*Short exercise:*
Give every line again exactly as it appears, please, but not the pictures.

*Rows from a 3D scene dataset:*
____________________

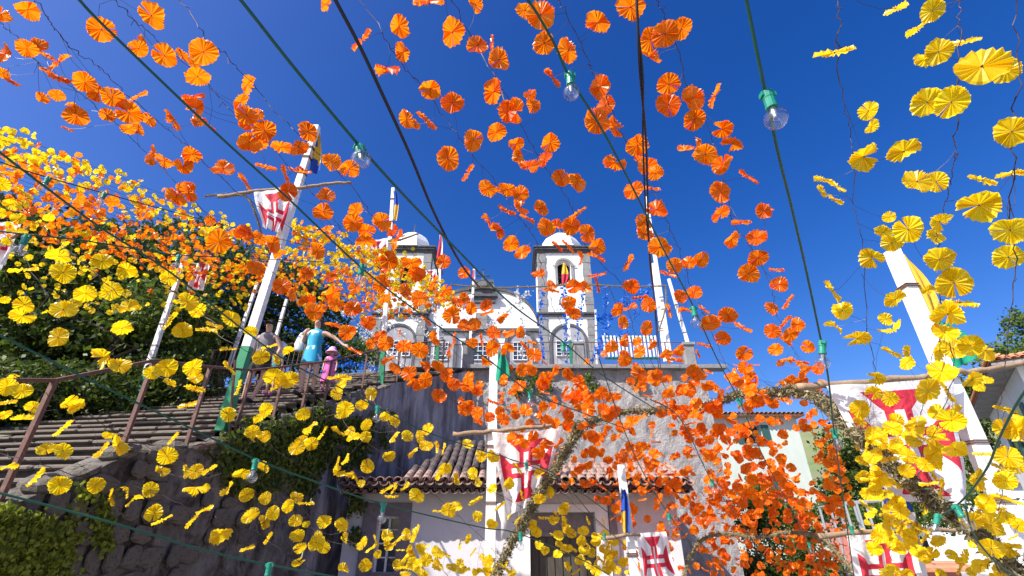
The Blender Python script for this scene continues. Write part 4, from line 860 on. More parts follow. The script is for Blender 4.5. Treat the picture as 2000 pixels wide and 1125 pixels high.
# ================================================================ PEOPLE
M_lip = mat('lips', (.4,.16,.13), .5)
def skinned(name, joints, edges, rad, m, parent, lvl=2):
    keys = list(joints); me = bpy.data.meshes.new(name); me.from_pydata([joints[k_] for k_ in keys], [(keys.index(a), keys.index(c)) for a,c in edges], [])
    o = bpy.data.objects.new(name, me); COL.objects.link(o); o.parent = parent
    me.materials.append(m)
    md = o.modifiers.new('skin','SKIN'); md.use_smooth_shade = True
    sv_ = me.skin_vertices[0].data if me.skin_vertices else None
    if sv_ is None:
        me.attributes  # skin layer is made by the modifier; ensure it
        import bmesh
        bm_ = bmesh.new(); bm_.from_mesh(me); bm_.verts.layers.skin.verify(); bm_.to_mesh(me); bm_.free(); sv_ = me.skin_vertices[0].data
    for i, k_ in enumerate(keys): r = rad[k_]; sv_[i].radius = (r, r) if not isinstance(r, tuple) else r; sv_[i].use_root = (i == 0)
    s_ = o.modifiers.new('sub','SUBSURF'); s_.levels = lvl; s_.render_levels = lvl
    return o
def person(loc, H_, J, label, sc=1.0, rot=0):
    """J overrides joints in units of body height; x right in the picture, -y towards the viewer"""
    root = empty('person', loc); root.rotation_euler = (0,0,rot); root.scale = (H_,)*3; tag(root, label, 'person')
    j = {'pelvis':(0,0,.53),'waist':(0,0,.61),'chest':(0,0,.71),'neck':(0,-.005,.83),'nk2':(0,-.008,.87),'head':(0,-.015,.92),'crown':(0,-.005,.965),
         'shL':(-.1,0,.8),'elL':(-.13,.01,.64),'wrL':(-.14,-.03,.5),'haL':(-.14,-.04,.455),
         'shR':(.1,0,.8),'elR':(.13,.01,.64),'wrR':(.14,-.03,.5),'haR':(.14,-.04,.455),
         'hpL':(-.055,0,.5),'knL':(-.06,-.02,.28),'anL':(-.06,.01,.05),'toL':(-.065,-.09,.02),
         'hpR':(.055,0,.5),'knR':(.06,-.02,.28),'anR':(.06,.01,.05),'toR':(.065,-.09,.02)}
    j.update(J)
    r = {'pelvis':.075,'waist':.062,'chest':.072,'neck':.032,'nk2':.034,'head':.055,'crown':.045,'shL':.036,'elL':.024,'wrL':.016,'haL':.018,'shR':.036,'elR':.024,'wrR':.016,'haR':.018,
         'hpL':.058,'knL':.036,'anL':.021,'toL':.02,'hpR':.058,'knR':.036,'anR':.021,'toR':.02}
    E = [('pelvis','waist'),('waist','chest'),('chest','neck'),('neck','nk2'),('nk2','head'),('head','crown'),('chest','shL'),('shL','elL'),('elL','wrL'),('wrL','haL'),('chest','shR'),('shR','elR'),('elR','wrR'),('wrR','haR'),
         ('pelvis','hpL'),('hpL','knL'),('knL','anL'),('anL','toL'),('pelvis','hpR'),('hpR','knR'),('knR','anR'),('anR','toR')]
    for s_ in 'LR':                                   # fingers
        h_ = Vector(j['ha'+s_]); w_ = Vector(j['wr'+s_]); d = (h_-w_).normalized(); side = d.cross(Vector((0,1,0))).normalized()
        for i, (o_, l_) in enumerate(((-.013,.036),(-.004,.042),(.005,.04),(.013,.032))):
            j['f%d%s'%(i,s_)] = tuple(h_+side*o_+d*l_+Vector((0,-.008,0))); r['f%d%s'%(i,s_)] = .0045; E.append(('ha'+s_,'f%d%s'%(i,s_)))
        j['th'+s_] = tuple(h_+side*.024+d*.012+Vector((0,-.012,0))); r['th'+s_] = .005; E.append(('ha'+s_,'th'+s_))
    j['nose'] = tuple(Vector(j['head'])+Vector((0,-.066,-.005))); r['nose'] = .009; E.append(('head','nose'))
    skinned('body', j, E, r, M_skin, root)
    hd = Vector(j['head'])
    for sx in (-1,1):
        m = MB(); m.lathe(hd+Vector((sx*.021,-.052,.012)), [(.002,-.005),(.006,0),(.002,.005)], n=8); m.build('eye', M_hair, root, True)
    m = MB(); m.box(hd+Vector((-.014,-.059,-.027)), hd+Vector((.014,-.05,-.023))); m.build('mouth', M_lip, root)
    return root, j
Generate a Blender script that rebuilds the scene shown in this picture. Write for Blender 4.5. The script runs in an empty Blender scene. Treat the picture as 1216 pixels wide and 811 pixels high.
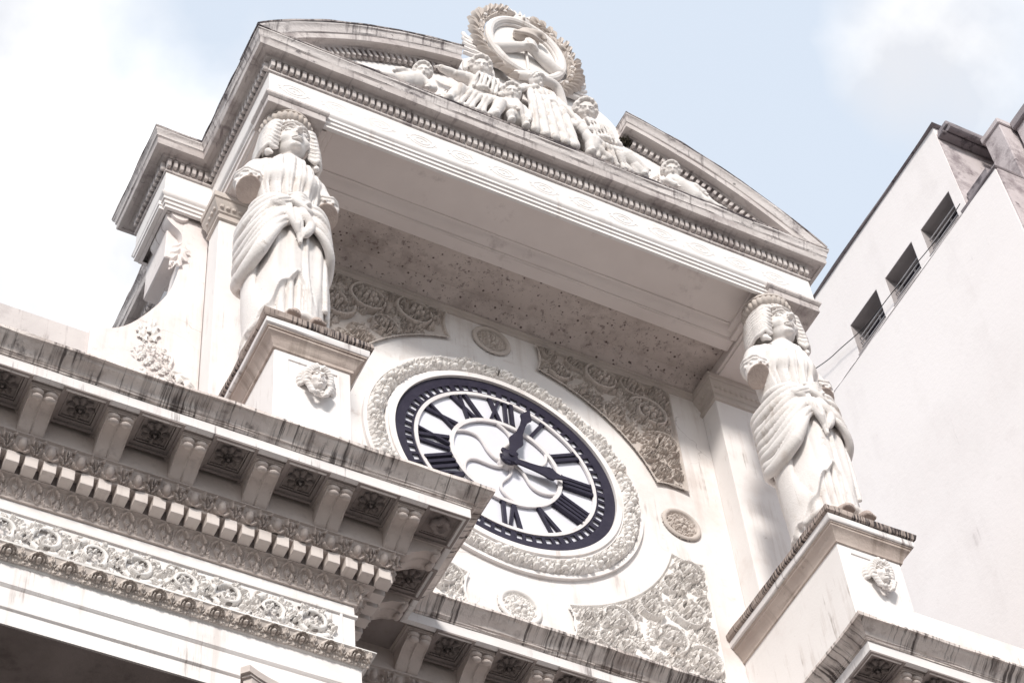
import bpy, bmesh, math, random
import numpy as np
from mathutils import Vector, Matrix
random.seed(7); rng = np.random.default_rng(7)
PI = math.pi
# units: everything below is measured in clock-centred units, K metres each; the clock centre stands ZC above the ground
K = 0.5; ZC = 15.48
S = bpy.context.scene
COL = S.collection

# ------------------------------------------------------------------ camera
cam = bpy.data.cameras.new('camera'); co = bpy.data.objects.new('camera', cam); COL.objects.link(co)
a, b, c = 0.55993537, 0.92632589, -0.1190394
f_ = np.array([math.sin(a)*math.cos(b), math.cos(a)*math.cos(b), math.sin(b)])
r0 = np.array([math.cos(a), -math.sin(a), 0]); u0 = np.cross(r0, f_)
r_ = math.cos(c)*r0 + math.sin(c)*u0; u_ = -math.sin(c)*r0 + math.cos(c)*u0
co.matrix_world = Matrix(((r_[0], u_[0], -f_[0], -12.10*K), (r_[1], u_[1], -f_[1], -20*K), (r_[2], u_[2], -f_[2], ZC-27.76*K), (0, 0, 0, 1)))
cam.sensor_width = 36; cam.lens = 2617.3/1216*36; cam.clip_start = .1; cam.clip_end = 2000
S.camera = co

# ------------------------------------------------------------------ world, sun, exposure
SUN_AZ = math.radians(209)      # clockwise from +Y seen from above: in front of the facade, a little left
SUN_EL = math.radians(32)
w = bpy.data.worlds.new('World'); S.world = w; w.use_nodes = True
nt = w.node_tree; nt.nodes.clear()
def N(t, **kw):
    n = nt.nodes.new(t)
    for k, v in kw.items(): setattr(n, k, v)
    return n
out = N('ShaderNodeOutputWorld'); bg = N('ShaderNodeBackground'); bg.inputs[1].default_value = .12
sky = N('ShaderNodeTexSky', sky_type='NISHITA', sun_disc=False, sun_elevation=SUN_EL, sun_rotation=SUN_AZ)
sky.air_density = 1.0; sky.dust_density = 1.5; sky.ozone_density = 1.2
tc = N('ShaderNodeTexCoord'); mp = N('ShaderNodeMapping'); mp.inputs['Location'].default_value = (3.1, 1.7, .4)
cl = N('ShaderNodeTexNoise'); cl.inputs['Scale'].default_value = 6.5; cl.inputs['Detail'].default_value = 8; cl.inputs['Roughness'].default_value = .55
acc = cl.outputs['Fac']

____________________

*Exercise result:*
The Blender Python script for this scene continues. Write part 4, from line 860 on. More parts follow. The script is for Blender 4.5. Treat the picture as 2000 pixels wide and 1125 pixels high.
# ================================================================ PEOPLE
M_lip = mat('lips', (.4,.16,.13), .5)
def skinned(name, joints, edges, rad, m, parent, lvl=2):
    keys = list(joints); me = bpy.data.meshes.new(name); me.from_pydata([joints[k_] for k_ in keys], [(keys.index(a), keys.index(c)) for a,c in edges], [])
    o = bpy.data.objects.new(name, me); COL.objects.link(o); o.parent = parent
    me.materials.append(m)
    md = o.modifiers.new('skin','SKIN'); md.use_smooth_shade = True
    sv_ = me.skin_vertices[0].data if me.skin_vertices else None
    if sv_ is None:
        me.attributes  # skin layer is made by the modifier; ensure it
        import bmesh
        bm_ = bmesh.new(); bm_.from_mesh(me); bm_.verts.layers.skin.verify(); bm_.to_mesh(me); bm_.free(); sv_ = me.skin_vertices[0].data
    for i, k_ in enumerate(keys): r = rad[k_]; sv_[i].radius = (r, r) if not isinstance(r, tuple) else r; sv_[i].use_root = (i == 0)
    s_ = o.modifiers.new('sub','SUBSURF'); s_.levels = lvl; s_.render_levels = lvl
    return o
def person(loc, H_, J, label, sc=1.0, rot=0):
    """J overrides joints in units of body height; x right in the picture, -y towards the viewer"""
    root = empty('person', loc); root.rotation_euler = (0,0,rot); root.scale = (H_,)*3; tag(root, label, 'person')
    j = {'pelvis':(0,0,.53),'waist':(0,0,.61),'chest':(0,0,.71),'neck':(0,-.005,.83),'nk2':(0,-.008,.87),'head':(0,-.015,.92),'crown':(0,-.005,.965),
         'shL':(-.1,0,.8),'elL':(-.13,.01,.64),'wrL':(-.14,-.03,.5),'haL':(-.14,-.04,.455),
         'shR':(.1,0,.8),'elR':(.13,.01,.64),'wrR':(.14,-.03,.5),'haR':(.14,-.04,.455),
         'hpL':(-.055,0,.5),'knL':(-.06,-.02,.28),'anL':(-.06,.01,.05),'toL':(-.065,-.09,.02),
         'hpR':(.055,0,.5),'knR':(.06,-.02,.28),'anR':(.06,.01,.05),'toR':(.065,-.09,.02)}
    j.update(J)
    r = {'pelvis':.075,'waist':.062,'chest':.072,'neck':.032,'nk2':.034,'head':.055,'crown':.045,'shL':.036,'elL':.024,'wrL':.016,'haL':.018,'shR':.036,'elR':.024,'wrR':.016,'haR':.018,
         'hpL':.058,'knL':.036,'anL':.021,'toL':.02,'hpR':.058,'knR':.036,'anR':.021,'toR':.02}
    E = [('pelvis','waist'),('waist','chest'),('chest','neck'),('neck','nk2'),('nk2','head'),('head','crown'),('chest','shL'),('shL','elL'),('elL','wrL'),('wrL','haL'),('chest','shR'),('shR','elR'),('elR','wrR'),('wrR','haR'),
         ('pelvis','hpL'),('hpL','knL'),('knL','anL'),('anL','toL'),('pelvis','hpR'),('hpR','knR'),('knR','anR'),('anR','toR')]
    for s_ in 'LR':                                   # fingers
        h_ = Vector(j['ha'+s_]); w_ = Vector(j['wr'+s_]); d = (h_-w_).normalized(); side = d.cross(Vector((0,1,0))).normalized()
        for i, (o_, l_) in enumerate(((-.013,.036),(-.004,.042),(.005,.04),(.013,.032))):
            j['f%d%s'%(i,s_)] = tuple(h_+side*o_+d*l_+Vector((0,-.008,0))); r['f%d%s'%(i,s_)] = .0045; E.append(('ha'+s_,'f%d%s'%(i,s_)))
        j['th'+s_] = tuple(h_+side*.024+d*.012+Vector((0,-.012,0))); r['th'+s_] = .005; E.append(('ha'+s_,'th'+s_))
    j['nose'] = tuple(Vector(j['head'])+Vector((0,-.066,-.005))); r['nose'] = .009; E.append(('head','nose'))
    skinned('body', j, E, r, M_skin, root)
    hd = Vector(j['head'])
    for sx in (-1,1):
        m = MB(); m.lathe(hd+Vector((sx*.021,-.052,.012)), [(.002,-.005),(.006,0),(.002,.005)], n=8); m.build('eye', M_hair, root, True)
    m = MB(); m.box(hd+Vector((-.014,-.059,-.027)), hd+Vector((.014,-.05,-.023))); m.build('mouth', M_lip, root)
    return root, j
Generate a Blender script that rebuilds the scene shown in this picture. Write for Blender 4.5. The script runs in an empty Blender scene. Treat the picture as 1216 pixels wide and 811 pixels high.
import bpy, bmesh, math, random
import numpy as np
from mathutils import Vector, Matrix
random.seed(7); rng = np.random.default_rng(7)
PI = math.pi
# units: everything below is measured in clock-centred units, K metres each; the clock centre stands ZC above the ground
K = 0.5; ZC = 15.48
S = bpy.context.scene
COL = S.collection

# ------------------------------------------------------------------ camera
cam = bpy.data.cameras.new('camera'); co = bpy.data.objects.new('camera', cam); COL.objects.link(co)
a, b, c = 0.55993537, 0.92632589, -0.1190394
f_ = np.array([math.sin(a)*math.cos(b), math.cos(a)*math.cos(b), math.sin(b)])
r0 = np.array([math.cos(a), -math.sin(a), 0]); u0 = np.cross(r0, f_)
r_ = math.cos(c)*r0 + math.sin(c)*u0; u_ = -math.sin(c)*r0 + math.cos(c)*u0
co.matrix_world = Matrix(((r_[0], u_[0], -f_[0], -12.10*K), (r_[1], u_[1], -f_[1], -20*K), (r_[2], u_[2], -f_[2], ZC-27.76*K), (0, 0, 0, 1)))
cam.sensor_width = 36; cam.lens = 2617.3/1216*36; cam.clip_start = .1; cam.clip_end = 2000
S.camera = co

# ------------------------------------------------------------------ world, sun, exposure
SUN_AZ = math.radians(209)      # clockwise from +Y seen from above: in front of the facade, a little left
SUN_EL = math.radians(32)
w = bpy.data.worlds.new('World'); S.world = w; w.use_nodes = True
nt = w.node_tree; nt.nodes.clear()
def N(t, **kw):
    n = nt.nodes.new(t)
    for k, v in kw.items(): setattr(n, k, v)
    return n
out = N('ShaderNodeOutputWorld'); bg = N('ShaderNodeBackground'); bg.inputs[1].default_value = .12
sky = N('ShaderNodeTexSky', sky_type='NISHITA', sun_disc=False, sun_elevation=SUN_EL, sun_rotation=SUN_AZ)
sky.air_density = 1.0; sky.dust_density = 1.5; sky.ozone_density = 1.2
tc = N('ShaderNodeTexCoord'); mp = N('ShaderNodeMapping'); mp.inputs['Location'].default_value = (3.1, 1.7, .4)
cl = N('ShaderNodeTexNoise'); cl.inputs['Scale'].default_value = 6.5; cl.inputs['Detail'].default_value = 8; cl.inputs['Roughness'].default_value = .55
acc = cl.outputs['Fac']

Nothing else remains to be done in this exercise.